A non-MQA process does not “correct” for the A/D and D/A filtering. If those are important, your statement is inaccurate. Moreover, the use of complementary short filters on both sides of the chain is not available without a complete codec. The use of short filters is tied to MQA’s ideas on the importance of time resolution.
I’m glad you referred to these as your opinion since there are no verified or published listening tests supporting any of this, either your opinions or MQA’s claims. It would be useful if those were done.
“A non-MQA process does not “correct” for the A/D and D/A filtering. If those are important, your statement is inaccurate” - Adaptive digital filtering is a standard feature of most modern digital-to-analog converters, whether implemented based on FPGA+DAC, integrated general-purpose SoC, or dedicated audio DAC chip (like ESS Sabre). They all have the ability to convolutionally correct the signal, most do it (sometimes after a few iterations of firmware.) Filtering serves multiple purposes and can be/is implemented at encoding, decoding and/or on both sides.
“The use of short filters is tied to MQA’s ideas on the importance of time resolution.” - Again, MQA does not have exclusivity in any aspect of sound reproduction, and especially not in constriction of impulse response filters.
You correct filtering by pre- or post-filtering with another filter(s). In this case, one of several designs that removes the pre and post ring of the original filter, thereby changing the combined impulse response. There are other aspects that can be changed, for example removal of modulation noise and (some) correction for failures related to dithering. You might read through their white glove treatment on restoring old CDs to get some idea of the processes involved.
The concepts of MQA have been published in a peer reviewed journal. Listening tests are still important.
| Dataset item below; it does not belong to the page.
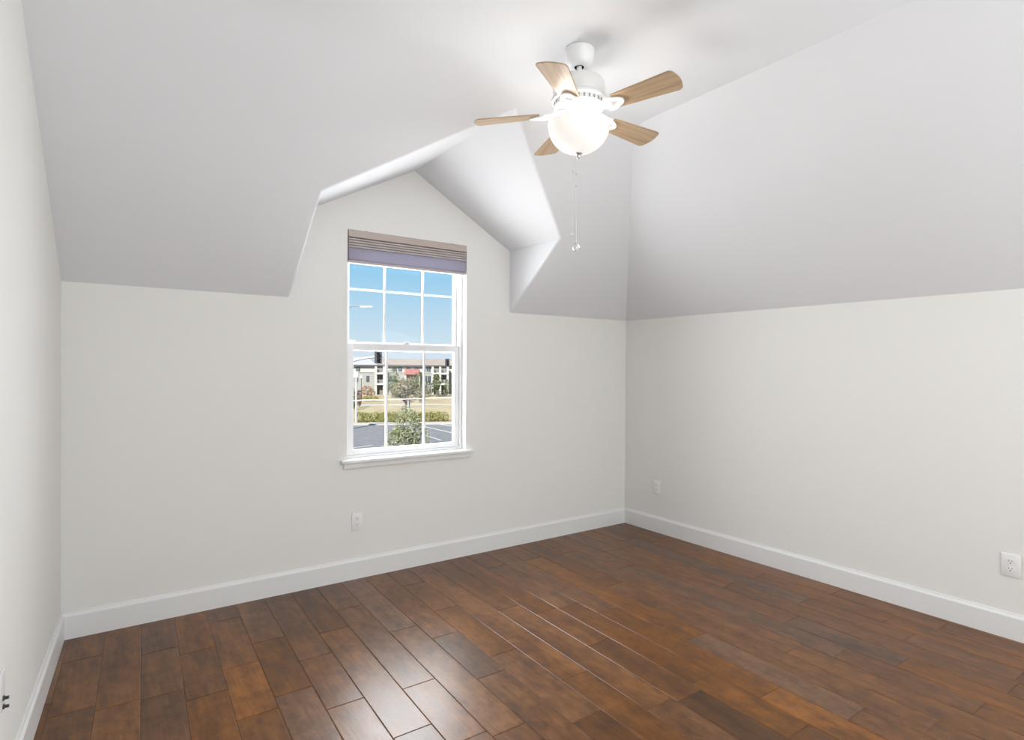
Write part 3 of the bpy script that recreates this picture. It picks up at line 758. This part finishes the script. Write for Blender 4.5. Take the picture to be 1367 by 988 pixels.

all digital processing that takes a signal from analog back to analog uses a filtering chain of some sort. Design is key. No reconstructed analog signal can be 100% lossless. It’s a matter of what part of the signal you preserve.
Can you please explain the process of MQA folding and unfolding? Maybe that helps to understand, why there are statements like MQA is 13 bit, MQA is not lossless, but on the other side MQA is HiRes.
Agh.
The simplest place to start is reading Bob Stuart’s folding analysis on the MQA website under “Bob talks”. From there you can read their patents and peer reviewed papers for an overview.
The 13 bit comment is a misunderstanding of their patent diagrams, and is explained in the text of the patent. Patents are in any case only illustrative and not the actual product.
MQA obviously is not lossless in the sense of reproducing the exact output prior to encoding or it couldn’t reduce the data rate. It is said to be lossless because it retains the audible data plus much of the existing ultrasonic region but not the noise, neither that at very high ultrasonic frequencies nor that lying at bit depths well below the noise floor of the recording. The retained region, according to their research, is the same as what you would hear in a standard PCM high res recording except that additional inaudible noise would also be present.